Required task: Output a verbatim copy of the data, cut off after the line that contains "# horizon row".

Dataset content:
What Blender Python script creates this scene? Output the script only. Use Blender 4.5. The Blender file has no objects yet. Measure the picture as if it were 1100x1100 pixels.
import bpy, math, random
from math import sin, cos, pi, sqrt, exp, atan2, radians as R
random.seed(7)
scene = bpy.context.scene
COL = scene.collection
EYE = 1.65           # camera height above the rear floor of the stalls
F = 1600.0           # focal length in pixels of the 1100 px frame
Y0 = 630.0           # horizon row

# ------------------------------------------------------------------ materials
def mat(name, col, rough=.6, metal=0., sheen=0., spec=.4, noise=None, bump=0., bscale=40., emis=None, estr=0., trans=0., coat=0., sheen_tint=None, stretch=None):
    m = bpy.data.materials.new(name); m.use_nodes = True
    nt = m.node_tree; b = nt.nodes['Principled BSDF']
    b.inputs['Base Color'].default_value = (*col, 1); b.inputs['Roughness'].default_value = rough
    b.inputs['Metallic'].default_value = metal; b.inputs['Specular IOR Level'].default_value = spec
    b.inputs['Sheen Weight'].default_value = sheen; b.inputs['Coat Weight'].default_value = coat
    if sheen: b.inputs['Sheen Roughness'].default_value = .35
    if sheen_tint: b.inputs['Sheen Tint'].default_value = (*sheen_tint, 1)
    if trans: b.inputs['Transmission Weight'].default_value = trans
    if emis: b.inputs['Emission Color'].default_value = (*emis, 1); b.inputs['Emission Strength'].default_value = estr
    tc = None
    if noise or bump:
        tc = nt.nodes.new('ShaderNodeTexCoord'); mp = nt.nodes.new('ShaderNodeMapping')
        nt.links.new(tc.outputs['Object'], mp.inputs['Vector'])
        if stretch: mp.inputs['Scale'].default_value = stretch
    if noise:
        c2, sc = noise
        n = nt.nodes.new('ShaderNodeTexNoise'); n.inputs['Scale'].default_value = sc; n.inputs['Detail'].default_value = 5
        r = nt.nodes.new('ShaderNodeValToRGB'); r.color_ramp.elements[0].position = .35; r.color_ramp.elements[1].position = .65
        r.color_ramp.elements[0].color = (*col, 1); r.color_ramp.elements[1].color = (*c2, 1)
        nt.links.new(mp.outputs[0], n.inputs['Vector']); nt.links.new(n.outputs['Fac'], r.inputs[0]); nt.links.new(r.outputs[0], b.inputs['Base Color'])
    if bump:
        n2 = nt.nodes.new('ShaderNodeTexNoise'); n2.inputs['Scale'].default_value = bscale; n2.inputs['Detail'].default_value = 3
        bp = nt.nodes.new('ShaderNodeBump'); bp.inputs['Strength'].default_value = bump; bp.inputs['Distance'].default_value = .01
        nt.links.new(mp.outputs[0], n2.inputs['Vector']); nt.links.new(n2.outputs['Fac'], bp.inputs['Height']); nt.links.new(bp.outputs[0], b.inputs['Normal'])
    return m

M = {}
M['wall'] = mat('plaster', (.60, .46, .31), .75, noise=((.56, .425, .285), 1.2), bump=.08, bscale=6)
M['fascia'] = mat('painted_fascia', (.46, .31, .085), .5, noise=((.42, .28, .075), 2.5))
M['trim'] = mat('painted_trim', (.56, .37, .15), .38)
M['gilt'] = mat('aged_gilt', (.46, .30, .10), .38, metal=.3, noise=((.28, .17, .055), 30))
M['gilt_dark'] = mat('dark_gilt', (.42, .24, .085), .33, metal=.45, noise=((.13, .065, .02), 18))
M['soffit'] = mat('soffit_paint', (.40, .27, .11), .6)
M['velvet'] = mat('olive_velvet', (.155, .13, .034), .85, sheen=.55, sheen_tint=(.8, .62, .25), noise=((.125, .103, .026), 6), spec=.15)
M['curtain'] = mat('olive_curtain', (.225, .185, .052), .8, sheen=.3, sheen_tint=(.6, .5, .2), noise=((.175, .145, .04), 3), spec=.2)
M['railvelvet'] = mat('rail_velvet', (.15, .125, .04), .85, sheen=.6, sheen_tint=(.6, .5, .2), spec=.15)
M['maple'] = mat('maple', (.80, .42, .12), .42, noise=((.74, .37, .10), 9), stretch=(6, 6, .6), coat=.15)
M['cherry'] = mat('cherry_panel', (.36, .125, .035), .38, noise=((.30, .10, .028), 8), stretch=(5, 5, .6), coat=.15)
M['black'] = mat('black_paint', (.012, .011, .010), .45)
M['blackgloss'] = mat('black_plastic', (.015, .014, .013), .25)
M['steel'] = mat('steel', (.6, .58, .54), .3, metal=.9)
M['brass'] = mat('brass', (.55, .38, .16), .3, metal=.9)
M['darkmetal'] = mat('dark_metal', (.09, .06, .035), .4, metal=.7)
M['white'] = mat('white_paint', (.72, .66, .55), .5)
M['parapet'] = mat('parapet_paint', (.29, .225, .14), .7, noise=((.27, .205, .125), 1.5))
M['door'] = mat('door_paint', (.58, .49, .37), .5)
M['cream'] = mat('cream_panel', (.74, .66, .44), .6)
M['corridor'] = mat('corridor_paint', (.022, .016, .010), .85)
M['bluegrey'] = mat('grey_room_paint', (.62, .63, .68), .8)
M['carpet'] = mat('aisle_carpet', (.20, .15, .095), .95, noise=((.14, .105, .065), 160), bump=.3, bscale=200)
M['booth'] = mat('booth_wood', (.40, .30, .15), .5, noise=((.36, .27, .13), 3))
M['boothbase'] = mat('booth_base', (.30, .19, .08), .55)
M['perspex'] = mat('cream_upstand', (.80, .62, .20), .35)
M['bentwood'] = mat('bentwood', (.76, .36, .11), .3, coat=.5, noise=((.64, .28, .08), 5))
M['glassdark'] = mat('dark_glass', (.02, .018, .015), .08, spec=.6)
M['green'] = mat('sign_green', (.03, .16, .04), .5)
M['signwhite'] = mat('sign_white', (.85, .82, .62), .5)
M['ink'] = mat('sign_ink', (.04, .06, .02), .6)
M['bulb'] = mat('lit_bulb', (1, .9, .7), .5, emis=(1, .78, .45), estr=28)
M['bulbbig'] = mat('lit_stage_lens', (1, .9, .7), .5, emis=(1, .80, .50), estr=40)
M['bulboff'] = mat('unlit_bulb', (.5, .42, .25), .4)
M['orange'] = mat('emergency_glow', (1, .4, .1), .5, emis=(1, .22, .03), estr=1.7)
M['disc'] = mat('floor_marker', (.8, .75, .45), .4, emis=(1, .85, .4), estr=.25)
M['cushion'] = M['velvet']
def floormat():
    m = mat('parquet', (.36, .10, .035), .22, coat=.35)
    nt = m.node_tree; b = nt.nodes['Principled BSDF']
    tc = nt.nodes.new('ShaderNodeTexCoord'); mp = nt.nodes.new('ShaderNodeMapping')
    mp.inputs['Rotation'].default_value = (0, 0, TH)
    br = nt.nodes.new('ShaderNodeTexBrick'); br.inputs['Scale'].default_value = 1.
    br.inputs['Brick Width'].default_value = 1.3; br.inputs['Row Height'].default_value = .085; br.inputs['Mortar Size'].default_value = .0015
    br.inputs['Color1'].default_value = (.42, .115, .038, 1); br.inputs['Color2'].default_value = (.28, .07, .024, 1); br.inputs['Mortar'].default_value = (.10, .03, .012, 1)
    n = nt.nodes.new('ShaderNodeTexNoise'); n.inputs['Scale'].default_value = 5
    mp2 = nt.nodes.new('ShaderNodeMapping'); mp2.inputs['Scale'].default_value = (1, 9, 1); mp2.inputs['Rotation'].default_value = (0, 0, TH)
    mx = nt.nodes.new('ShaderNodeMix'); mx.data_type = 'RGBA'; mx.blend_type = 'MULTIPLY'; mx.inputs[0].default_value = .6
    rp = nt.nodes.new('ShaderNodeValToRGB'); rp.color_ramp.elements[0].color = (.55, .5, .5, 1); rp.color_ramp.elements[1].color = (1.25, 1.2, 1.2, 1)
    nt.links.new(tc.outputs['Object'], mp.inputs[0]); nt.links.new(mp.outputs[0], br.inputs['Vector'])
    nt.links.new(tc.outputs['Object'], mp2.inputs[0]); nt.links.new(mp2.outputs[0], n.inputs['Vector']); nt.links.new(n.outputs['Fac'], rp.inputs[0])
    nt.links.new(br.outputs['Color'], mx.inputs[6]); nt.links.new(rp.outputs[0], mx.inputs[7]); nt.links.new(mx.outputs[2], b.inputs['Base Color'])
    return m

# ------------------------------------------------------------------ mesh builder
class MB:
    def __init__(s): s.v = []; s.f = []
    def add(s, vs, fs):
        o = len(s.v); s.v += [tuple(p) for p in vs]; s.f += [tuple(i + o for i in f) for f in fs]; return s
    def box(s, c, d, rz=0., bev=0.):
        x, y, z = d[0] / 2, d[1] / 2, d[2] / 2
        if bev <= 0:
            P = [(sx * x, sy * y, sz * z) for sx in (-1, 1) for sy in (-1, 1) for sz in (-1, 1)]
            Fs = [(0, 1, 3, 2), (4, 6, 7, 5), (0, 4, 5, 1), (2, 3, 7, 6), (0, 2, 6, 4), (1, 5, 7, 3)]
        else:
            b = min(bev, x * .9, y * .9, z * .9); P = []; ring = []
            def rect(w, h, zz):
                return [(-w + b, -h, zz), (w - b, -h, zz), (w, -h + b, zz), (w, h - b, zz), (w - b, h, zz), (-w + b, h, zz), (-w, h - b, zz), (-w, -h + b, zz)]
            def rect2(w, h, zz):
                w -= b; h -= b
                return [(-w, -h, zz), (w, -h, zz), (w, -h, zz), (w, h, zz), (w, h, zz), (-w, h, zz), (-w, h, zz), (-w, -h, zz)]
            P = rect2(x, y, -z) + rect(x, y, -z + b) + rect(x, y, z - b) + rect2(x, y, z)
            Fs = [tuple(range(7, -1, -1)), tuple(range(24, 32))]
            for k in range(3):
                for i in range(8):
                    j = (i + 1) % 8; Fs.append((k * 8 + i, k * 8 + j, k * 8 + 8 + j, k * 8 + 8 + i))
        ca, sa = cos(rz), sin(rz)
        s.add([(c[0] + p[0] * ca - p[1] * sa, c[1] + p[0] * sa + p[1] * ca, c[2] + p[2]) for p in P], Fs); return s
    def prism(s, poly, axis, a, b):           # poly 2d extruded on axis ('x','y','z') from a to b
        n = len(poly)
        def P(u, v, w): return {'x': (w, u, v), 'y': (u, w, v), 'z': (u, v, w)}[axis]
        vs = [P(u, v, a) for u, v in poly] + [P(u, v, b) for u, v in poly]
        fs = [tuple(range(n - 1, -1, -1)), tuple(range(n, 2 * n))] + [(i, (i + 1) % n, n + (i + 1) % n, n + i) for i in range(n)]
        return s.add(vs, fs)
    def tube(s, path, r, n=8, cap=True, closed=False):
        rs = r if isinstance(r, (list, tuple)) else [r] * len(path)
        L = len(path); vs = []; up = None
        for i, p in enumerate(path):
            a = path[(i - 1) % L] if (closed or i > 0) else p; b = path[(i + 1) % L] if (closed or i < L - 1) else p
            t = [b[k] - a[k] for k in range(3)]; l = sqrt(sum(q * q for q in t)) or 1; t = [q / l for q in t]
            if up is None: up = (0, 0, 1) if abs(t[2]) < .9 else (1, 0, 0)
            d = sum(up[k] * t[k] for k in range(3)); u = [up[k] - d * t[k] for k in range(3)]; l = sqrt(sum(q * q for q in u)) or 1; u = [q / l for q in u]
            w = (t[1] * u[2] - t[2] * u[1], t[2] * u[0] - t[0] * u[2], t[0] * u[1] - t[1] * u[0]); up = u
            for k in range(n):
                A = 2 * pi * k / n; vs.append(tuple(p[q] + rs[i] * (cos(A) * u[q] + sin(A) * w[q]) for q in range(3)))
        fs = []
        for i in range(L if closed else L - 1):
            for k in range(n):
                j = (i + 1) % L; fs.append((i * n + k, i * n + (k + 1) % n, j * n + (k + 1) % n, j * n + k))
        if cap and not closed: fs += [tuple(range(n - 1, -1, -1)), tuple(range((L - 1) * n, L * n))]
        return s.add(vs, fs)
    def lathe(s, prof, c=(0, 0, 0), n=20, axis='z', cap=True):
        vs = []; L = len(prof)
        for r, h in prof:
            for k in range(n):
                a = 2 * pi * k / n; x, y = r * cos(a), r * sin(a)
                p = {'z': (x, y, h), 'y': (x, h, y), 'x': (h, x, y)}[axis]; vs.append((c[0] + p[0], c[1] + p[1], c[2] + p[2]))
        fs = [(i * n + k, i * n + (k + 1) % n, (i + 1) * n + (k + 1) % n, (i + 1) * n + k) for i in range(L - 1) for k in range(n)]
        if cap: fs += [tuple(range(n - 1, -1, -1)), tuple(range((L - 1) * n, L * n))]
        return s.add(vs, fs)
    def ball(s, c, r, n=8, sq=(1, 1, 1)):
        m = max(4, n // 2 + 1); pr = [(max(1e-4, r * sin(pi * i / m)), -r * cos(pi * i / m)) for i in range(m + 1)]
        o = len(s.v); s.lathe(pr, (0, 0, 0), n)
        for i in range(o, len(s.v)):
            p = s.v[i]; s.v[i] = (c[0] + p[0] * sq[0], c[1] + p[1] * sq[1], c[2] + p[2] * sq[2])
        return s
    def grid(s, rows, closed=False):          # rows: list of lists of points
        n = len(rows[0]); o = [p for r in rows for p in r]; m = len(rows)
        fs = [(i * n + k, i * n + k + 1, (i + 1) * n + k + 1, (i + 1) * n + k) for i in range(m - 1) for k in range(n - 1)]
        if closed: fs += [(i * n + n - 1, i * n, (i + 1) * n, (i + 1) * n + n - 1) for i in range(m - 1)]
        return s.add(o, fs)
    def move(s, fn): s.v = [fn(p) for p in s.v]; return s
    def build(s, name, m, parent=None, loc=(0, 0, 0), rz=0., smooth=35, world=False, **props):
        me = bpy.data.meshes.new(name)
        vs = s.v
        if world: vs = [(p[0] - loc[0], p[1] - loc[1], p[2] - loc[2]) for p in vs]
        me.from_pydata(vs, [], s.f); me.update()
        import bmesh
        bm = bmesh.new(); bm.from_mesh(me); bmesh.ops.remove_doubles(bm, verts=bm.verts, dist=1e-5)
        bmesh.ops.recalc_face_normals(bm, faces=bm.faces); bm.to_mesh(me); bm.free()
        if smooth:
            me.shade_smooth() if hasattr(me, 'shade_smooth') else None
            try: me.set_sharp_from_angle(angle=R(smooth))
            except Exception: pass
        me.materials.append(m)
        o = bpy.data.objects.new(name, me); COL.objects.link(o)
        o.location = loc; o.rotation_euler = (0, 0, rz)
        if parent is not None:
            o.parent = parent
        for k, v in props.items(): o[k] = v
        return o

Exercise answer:
What Blender Python script creates this scene? Output the script only. Use Blender 4.5. The Blender file has no objects yet. Measure the picture as if it were 1100x1100 pixels.
import bpy, math, random
from math import sin, cos, pi, sqrt, exp, atan2, radians as R
random.seed(7)
scene = bpy.context.scene
COL = scene.collection
EYE = 1.65           # camera height above the rear floor of the stalls
F = 1600.0           # focal length in pixels of the 1100 px frame
Y0 = 630.0           # horizon row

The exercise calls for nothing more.